Ice cream shop teaches staff ASL, embracing deaf culture

The goal to make all customers feel comfortable
Ice cream shop learns ASL, embraces deaf culture
Ice cream shop learns ASL, embraces deaf culture
Ice cream shop learns ASL, embraces deaf culture
Ice cream shop learns ASL, embraces deaf culture
Posted at 7:58 AM, May 04, 2018
and last updated 2018-05-04 08:14:53-04

WHITESTOWN, Ind. -- A new ice cream shop in Boone County is hoping to make your next stop in for a cold treat an experience that everyone can enjoy.

Recently the team at Fundae's Ice Cream & Sweets in Whitestown went through training to learn the basics of American Sign Language. 

It was a decision that seemed natural for Fundae's owners Donny and Kas Miller. 

The couple's 18-month-old daughter was born deaf. 

They were set up with a deaf mentor after her birth, who would come in once a week and work with family, teaching them about deaf culture and ASL. 

"For the last 18 months our family has been learning sign language so we had our deaf mentor Jeanne come teach our staff some basic signs" Miller said. 

Their mentor Jeanne Peters not only taught the ASL lessons, she helped find deaf artwork and design the t-shirts the Fundae's crew wears that show off sign language. 

"When I mentioned to my deaf community about this, many of them began looking forward to coming here and checking it out because of the deaf artwork and the people who can sign here," Peters said. "We want to spread knowledge in the community about ASL and the culture, that we are the same as hearing people, it's just that we can't hear." 

With the steps they've taken to incorporate deaf culture, Fundae's is now a deaf friendly certified business.  
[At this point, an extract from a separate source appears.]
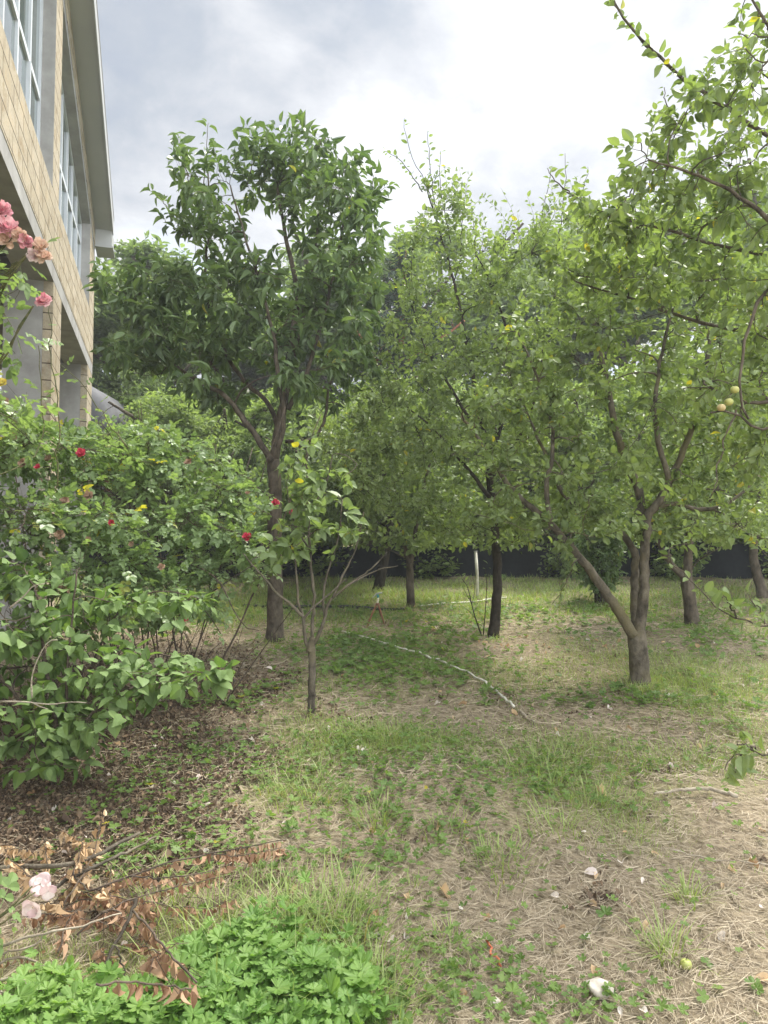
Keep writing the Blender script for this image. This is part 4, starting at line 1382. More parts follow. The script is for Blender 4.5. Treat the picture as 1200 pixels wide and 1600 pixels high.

"The next day we had someone who came in who was mute, they weren't deaf but they couldn't speak, so they were signing so we had a couple people who could sign with them" Miller said. 

For anyone who is interested in learning ASL, Peters had some advice. 

"I recommend that you have a deaf instructor, who knows ASL. There are classes that are provided by the Indiana Association of the Deaf and there are a few high schools who offer it as a second language.

Embracing different cultures goes back to what the mission of Fundae's is for the Miller family. 

"We just really want it to be a really inviting place for everybody" Miller said.